On the other end of the spectrum, you have microservices. Microservices break down an app into smaller services that function independently. This means that developers can scale parts of the application at a given time and only deploy the required part rather than deploying the whole app.
Benefits
Microservices offer numerous benefits:
- Service Independence: Since each service is developed and deployed independently, scaling specific parts of an application with no overhead becomes easy. For example, a movie ticketing software built using microservices might scale its booking service up when a new movie is out while keeping the notification service.
- Domain-Driven Design: With microservices, developers are focused on understanding the business domain first. After that, developing a microservice as a domain entity that will ultimately help reflect a microservice is easier.
- Differentiating Technology Stack: When independent teams build and maintain a service, they no longer have to use one language to make the entire application. Instead, different teams can use other programming languages that best suit the task and use a well-defined API to improve communication between these services.
Challenges of microservices
However, adopting microservices is not free of challenges. Like all architectures, microservices, too, have their tradeoffs.
- Difficulty in Observability: With microservices, teams introduce many moving parts onto an application that’s often distributed in nature. And because of this, it’s hard to get a high-level view of the entire application at a glance. Therefore, monitoring and observing a microservice-based application becomes increasingly difficult. Most organizations will adopt monitoring and observability tools very early on.
- Added Latency: With more moving parts, more requests are made within your application. This means there is more latency in a single request as a service must communicate with several other services to compile a response. This often increases the round trip time and can often slow down an application.
The importance of observability
Observability refers to the ability to gain insights and monitor the behavior and performance of individual microservices and the entire distributed system. This includes collecting, analyzing, and visualizing data from various sources such as logs, metrics, traces, and events. By implementing effective observability practices, developers and operations teams can quickly identify and resolve issues, understand service dependencies, and optimize the system’s performance. It plays a crucial role in maintaining system reliability, identifying bottlenecks, detecting errors, and ensuring that microservices work harmoniously together. This allows organizations to deliver more reliable and efficient software solutions.
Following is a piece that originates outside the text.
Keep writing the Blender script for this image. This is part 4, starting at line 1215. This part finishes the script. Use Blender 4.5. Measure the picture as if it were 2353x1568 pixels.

Microservices observability tools
There are several tools for microservices observability. They typically fall under the following categories:
- Application Performance Monitoring (APM)– APMs are a strong and well-established category that monitors production. Geared at helping DevOps and SREs, APMs ensure system availability and optimize the service performance of the production environment, to ensure the organization meets its SLAs. Specifically, this is done by collecting data from production and alerting about discrepancies.
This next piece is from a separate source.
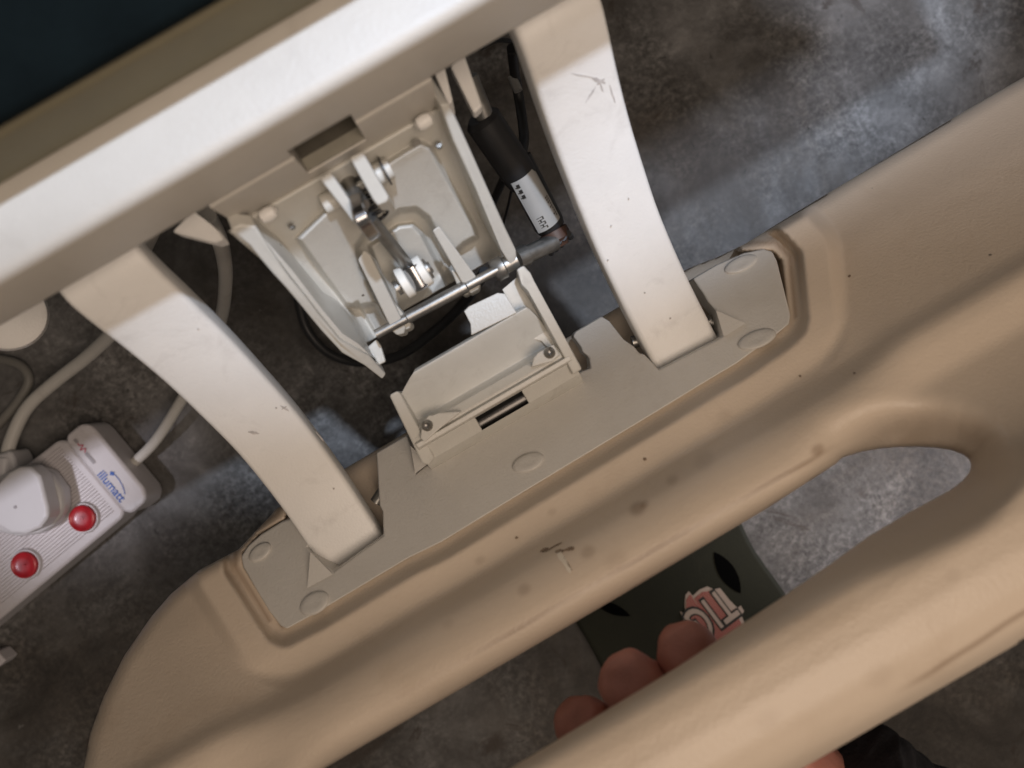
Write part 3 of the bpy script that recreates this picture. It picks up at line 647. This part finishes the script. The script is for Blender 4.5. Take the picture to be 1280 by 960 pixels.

- Open-Source –OpenTelemetry (OTel), an open source project from the Cloud Native Computing Foundation, which standardized the distributed tracing method, has been growing in popularity and adoption. The OTel framework provides SDKs, APIs and tools for collecting and correlating telemetry data (logs, traces, and metrics) from various interactions (APIs, messaging frameworks, DB queries, and more) in cloud-native distributed systems.
Distributed tracing data collected by OTel can be used for identifying errors, issues, and bottlenecks in microservices and distributed architectures. To do so, the data needs to be exported to external solutions, either open source or commercial.
Some of the most popular open source solutions are Jaeger and Zipkin. Jaeger, for example, enables users to query OTel data and view the results in the Jaeger UI. It provides basic search and filtering capabilities, like filtering for spans by their services, operations, attributes, timeframe and duration. - Next Gen Distributed Tracing Observability – These tools make distributed tracing accessible and actionable for developers. Such tools, like Helios, provide insights into which actions triggered which results, which service correlations exist, and what the impact of a code change is on architecture components.
Are microservices the right choice for your organization?
To determine if a microservices architecture is right for you, there are a few questions you need to ask yourself:
- Are scalability and flexibility important in your organization?
- Is your dev team familiar with the microservices paradigm?
- How easily can you separate your app into small functioning components?
- Can your team easily be broken up into ‘squads’ that can independently own each functioning component?
Best Practices for adopting microservices
If you’ve decided to build microservices apps, it is strongly recommended to consider these best practices::
- Single Database Per Service: Like services, it’s essential to maintain one database per service when building microservices. This is heavily done to avoid database bottlenecks. Teams can independently scale their database throughput up and down based on the expected workload for each service. Not only that, but this encourages teams to pick a database that’s best suited for their domain.
- Using API Gateways for Service Communication: An API gateway provides a single entry point for clients to communicate with microservices. Thus, it allows developers to integrate authentication, routing, load balancing, and service discovery, simplifying the interaction between services and external clients.
- Integrate Observability: Integrating observability early on in your microservices-based application lets you gain insights into the behavior and performance of the system as a whole and its services. It enables teams to collect and analyze data from various sources, such as logs, metrics, and traces, to understand the system’s internal state and identify issues or potential bottlenecks.